En numerosos círculos empieza a asombrar la apatía con que nuestra sociedad contempla los comportamientos y actitudes que desvelan noticias como las anteriormente transcritas. Somos muchos los que empezamos a escandalizarnos de la pasividad que comprobamos a nuestro alrededor, sin acabar de convencernos las habituales explicaciones que recurren a los sentimientos de resignación e impotencia que parecen haber paralizado a los varios miles de personas que apoyaron aquellas manifestaciones contra la guerra de Irak. Nos hace falta, necesitamos, alguna explicación más profunda para comprender el silencio en que se ha instalado la sociedad civil y los partidos de oposición, silencio que, quiérase o no, a estas alturas tiene inevitablemente mucho de complicidad con la política antisocial programada por el partido gobernante. De esta complicidad no escapa siquiera la jerarquía católica, que evita la denuncia a la que está llamada por el propio evangelio con tal de seguir asegurándose un gobierno afín que le consienta tomar parte en el pastel de las finanzas del Estado.

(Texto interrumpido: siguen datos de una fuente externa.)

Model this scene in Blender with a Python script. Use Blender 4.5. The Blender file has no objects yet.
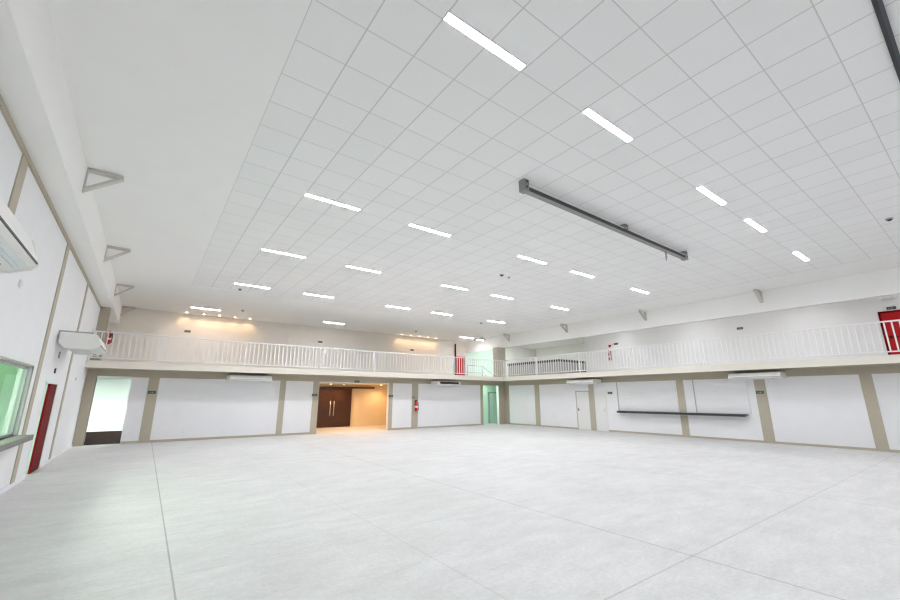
import bpy, bmesh, math, random
from mathutils import Vector, Matrix
random.seed(4)
S = bpy.context.scene
COL = S.collection
R = math.radians

# ------------------------------------------------------------------ sizes of the hall
H = 1.7
XL, XR = -1.855, 19.49          # hall walls left / right
YB, YF = 20.18, -5.0            # hall walls back / behind the camera
ZC = 5.917                      # ceiling
ZP = 2.468                      # top of the white wall panels
SB, ST = 2.746, 2.983           # balcony slab
SY, SX = YB - .95, XR - .95     # balcony fronts
YU, XU = 24.4, 23.2             # walls behind the balconies
ZSL, XF = 5.11, -1.47           # left soffit
ZSR, XFR = 5.05, 19.53          # right downstand
TX0, TX1, TY1 = .857, 17.73, 17.9   # tiled field
XA = 27.6                       # stairwell wall

# ------------------------------------------------------------------ materials
def nodes(name):
    m = bpy.data.materials.new(name); m.use_nodes = True
    nt = m.node_tree; b = nt.nodes['Principled BSDF']
    return m, nt, b
def N(nt, t, **k):
    n = nt.nodes.new(t)
    for a, v in k.items(): setattr(n, a, v)
    return n
def mat(name, c, rough=.6, var=.04, scale=6., bump=0., bscale=120., metal=0., spec=.4):
    m, nt, b = nodes(name)
    tc = N(nt, 'ShaderNodeTexCoord'); no = N(nt, 'ShaderNodeTexNoise')
    no.inputs['Scale'].default_value = scale; no.inputs['Detail'].default_value = 4
    nt.links.new(tc.outputs['Object'], no.inputs['Vector'])
    mx = N(nt, 'ShaderNodeMix', data_type='RGBA')
    mx.inputs[6].default_value = (*[v * (1 - var) for v in c], 1)
    mx.inputs[7].default_value = (*[min(1, v * (1 + var)) for v in c], 1)
    nt.links.new(no.outputs['Fac'], mx.inputs[0]); nt.links.new(mx.outputs[2], b.inputs['Base Color'])
    b.inputs['Roughness'].default_value = rough; b.inputs['Metallic'].default_value = metal
    b.inputs['Specular IOR Level'].default_value = spec
    if bump:
        n2 = N(nt, 'ShaderNodeTexNoise'); n2.inputs['Scale'].default_value = bscale
        nt.links.new(tc.outputs['Object'], n2.inputs['Vector'])
        bp = N(nt, 'ShaderNodeBump'); bp.inputs['Strength'].default_value = bump; bp.inputs['Distance'].default_value = .01
        nt.links.new(n2.outputs['Fac'], bp.inputs['Height']); nt.links.new(bp.outputs['Normal'], b.inputs['Normal'])
    return m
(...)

En unas fechas en que hemos celebrado el veinticinco aniversario de la Constitución, es difícil afirmar que nuestra democracia atraviese su mejor momento, como han tratado de propagar los corifeos oficiales. Una encuesta reciente, publicada en un periódico nacional, señalaba que, en comparación con quienes contestaban en 1988, había disminuido en seis puntos porcentuales los que ahora elegirían España como país propio en lugar de cualquier otro. Es decir: muchas cosas deben de ir peor en España para que en el 2003 más personas se sientan a disgusto con el país que les vio nacer.

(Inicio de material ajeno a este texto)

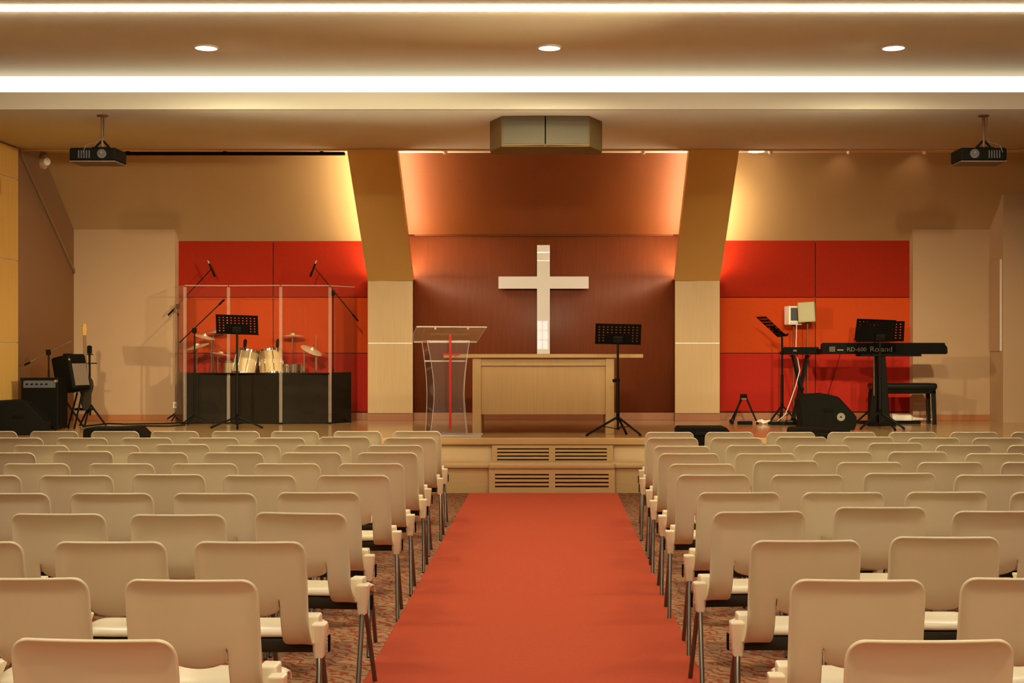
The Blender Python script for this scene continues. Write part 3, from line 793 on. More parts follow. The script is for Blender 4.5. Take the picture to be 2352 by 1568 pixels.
cymbal_stand(699, 796, 716, 803, .155, (.50, -.24, 1), 'steeply tilted bright cymbal right of the snare drum', 18.14)
t = thing('hi_hat_stand', (X(727, 18.55), 18.55, ST), 'thin chrome hi-hat stand rightmost in the drum kit', 'stand')
x = X(726, 18.55)
MB().tube((x, 18.55, ST + .1), (x, 18.55, Zh(770, 18.55)), .006).build('rod', M['chrome'], t)
MB().tube((x, 18.55, ST + .1), (x, 18.55, Zh(815, 18.55)), .014).build('tube', M['chrome'], t)
for s in (0, 1):
    MB().lathe([(.15, -.006), (.03, .008), (.02, .022), (0, .025)], (x, 18.55, Zh(811, 18.55) - .03 * s), (0, 0, 1 - 2 * s), 30).build('cymbal', M['brass'], t)
for a in range(3):
    th = 2 * PI * a / 3
    MB().tube((x, 18.55, ST + .3), (x + .17 * math.cos(th), 18.55 + .17 * math.sin(th), ST + .008), .009).build('leg', M['chrome'], t)
for px, lab in ((562, 'small black microphone clipped on the left wooden tom'), (637, 'small black microphone clipped on the right wooden tom')):
    yy = 18.2
    t = thing('tom_microphone', (X(px, yy), yy, Zh(800, yy)), lab, 'microphone', 'tom microphones')
    MB().lathe([(.0, -.005), (.020, 0), (.024, .05), (.026, .09), (.0, .12)], (X(px, yy), yy, Zh(797, yy)), (.08, .1, 1), 14).build('body', M['black_plastic'], t)
    MB().tube((X(px, yy), yy, Zh(798, yy)), (X(px, yy), yy + .06, Zh(806, yy)), .008).build('clip', M['black_metal'], t)

# ------------------------------------------------------------------ boom microphone stands
def boom_stand(px, Y, clamp_py, end_a, end_b, label, mic=None, silver=False, feet=True, z0=ST):
    x = X(px, Y); zc_ = Zh(clamp_py, Y)
    t = thing('microphone_stand', (x, Y, z0), label, 'stand', 'boom microphone stands')
    MB().tube((x, Y, z0 + .12), (x, Y, zc_), .009).build('pole', M['black_metal'], t)
    MB().tube((x, Y, z0 + .12), (x, Y, z0 + .75), .013).build('outer_tube', M['black_metal'], t)
    a = Vector((X(end_a[0], Y), Y - .02, Zh(end_a[1], Y))); b = Vector((X(end_b[0], Y), Y - .02, Zh(end_b[1], Y)))
    MB().tube(a, b, .0055 if silver else .007).build('boom_arm', M['chrome' if silver else 'black_metal'], t)
    MB().tube(a, a.lerp(b, .12), .013).build('counterweight', M['black_plastic'], t)
    MB().box(x - .025, x + .025, Y - .04, Y + .02, zc_ - .04, zc_ + .03, .01).build('clamp', M['black_plastic'], t)
    for k in range(3):
        th = 2 * PI * k / 3 + .35
        MB().tube((x, Y, z0 + .14), (x + .26 * math.cos(th), Y + .16 * math.sin(th), z0 + .01), .009).build('leg', M['black_metal'], t)
    if mic:
        m0 = Vector((X(mic[0], Y), Y - .02, Zh(mic[1], Y))); m1 = Vector((X(mic[2], Y), Y - .02, Zh(mic[3], Y)))
        d = m1 - m0; L = d.length
        tm = thing('microphone', m0, mic[4], 'microphone', 'overhead microphones')
        MB().lathe([(0, 0), (.012, .0), (.013, L * .72), (.016, L * .74), (.016, L * .98), (0, L)], m0, d, 12).build('body', M['black_plastic'], tm)
        MB().lathe([(.0, -.012), (.0135, -.01), (.0145, .035), (.013, .036)], m0, d, 12).build('capsule', M['chrome'], tm)
    return t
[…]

Y es que, en efecto, si por democracia entendemos el derecho a participar, a construir una sociedad entre todos, hemos de concluir que participamos y construimos poco, y que nuestro sistema político pasa por una etapa de baja intensidad. Si la obligación del gobierno es gobernar y la de la oposición aportar críticamente políticas alternativas, la nuestra, la de los ciudadanos, es la de vigilar a ambos y recordarles que están ahí gracias a nuestro voto y a nuestra contribución fiscal, de forma que los presupuestos que manejan no son suyos, sino nuestros, y que por tanto nos rebelamos contra el hecho de que el gasto social haya pasado del 24 % del PIB en 1993 a un lastimoso 19,2 % en el 2002. Si estas obviedades no se las recordamos a menudo y, además, hacemos pedagogía de ellas entre la sociedad civil, nuestro derecho de ciudadanos activos se lesiona y, paralelamente, la actitud prepotente de nuestro gobierno se acrecienta. Frente al engreimiento que supone el “España va bien” y la insolidaridad de quienes reclaman una reducción del tímido “Estado de Bienestar” conseguido, una ciudadanía activa ha de recordarles que existen todavía grandes bolsas de población con graves carencias, que estos grupos van creciendo y que sus diferencias con los que más tienen van en aumento. Una situación que no debería contar más con un silencio social que empieza a ser escandalosamente irresponsable.